To talk was impossible under these circumstances; yet, strange to say, I thought I should have no difficulty in praying. Prayer was a delightful occupation to me in those days; time thus spent never seemed wearisome, and I knew nothing of lack of words. I seemed to think that all I should have to do would be to kneel down and engage in prayer, and that relief would come to them and to myself together. “You asked me to come and pray with your wife,” I said to the man, “let us pray.” And I knelt down. But scarcely had I opened my lips with “Our FATHER who art in heaven” than conscience said within, “Dare you mock GOD? Dare you kneel down and call Him FATHER with that half-crown in your pocket?” Such a time of conflict came upon me then as I have never experienced before or since. How I got through that form of prayer I know not, and whether the words uttered were connected or disconnected I cannot tell; but I arose from my knees in great distress of mind.

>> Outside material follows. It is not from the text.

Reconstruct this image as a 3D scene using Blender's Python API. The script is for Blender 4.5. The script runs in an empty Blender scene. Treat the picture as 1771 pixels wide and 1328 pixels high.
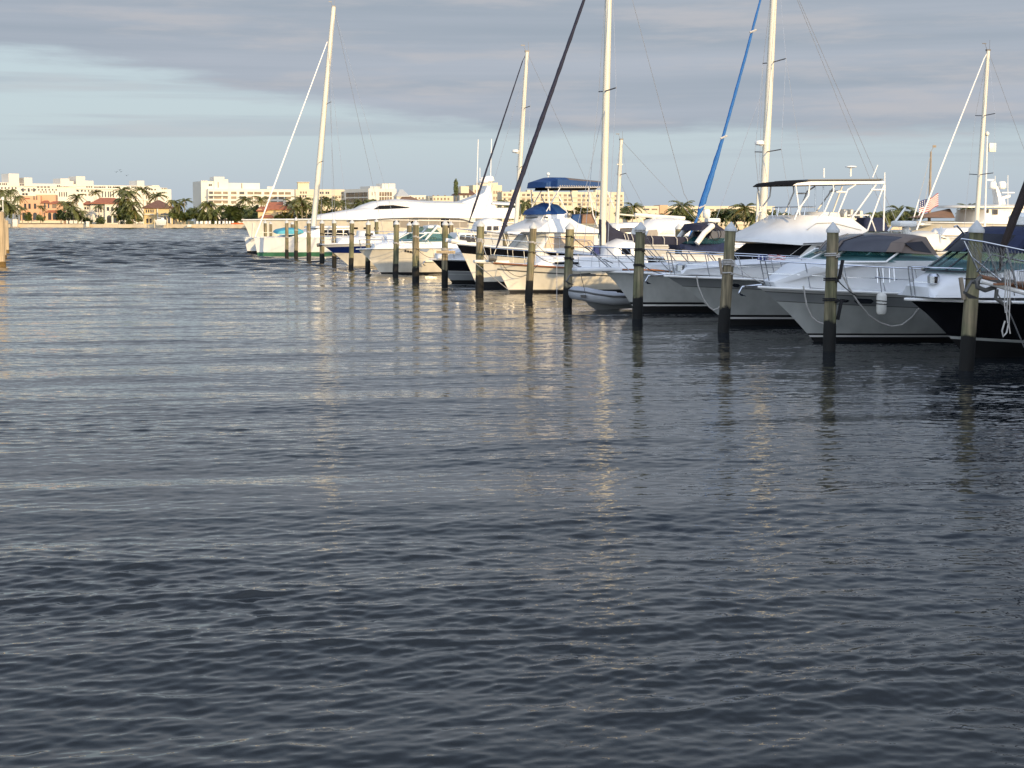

The poor father turned to me and said, “You see what a terrible state we are in, sir; if you can help us, for GOD’S sake do!” Just then the word flashed into my mind, “Give to him that asketh of thee,” and in the word of a KING there is power. I put my hand into my pocket, and slowly drawing forth the half-crown, gave it to the man, telling him that it might seem a small matter for me to relieve them, seeing that I was comparatively well off, but that in parting with that coin I was giving him my all; what I had been trying to tell him was indeed true–GOD really was a FATHER, and might be trusted. The joy all came back in full flood-tide to my heart; I could say anything and feel it then, and the hindrance to blessing was gone–gone, I trust, for ever. – Hudson Taylor, vol 1

How often we want to clutch to our “half crown” of a life when God requires full surrender. God is confronting me with such a decision in my life and I praise him for his grace in pressing this truth into my heart. How relatively insignificant are the demands he makes.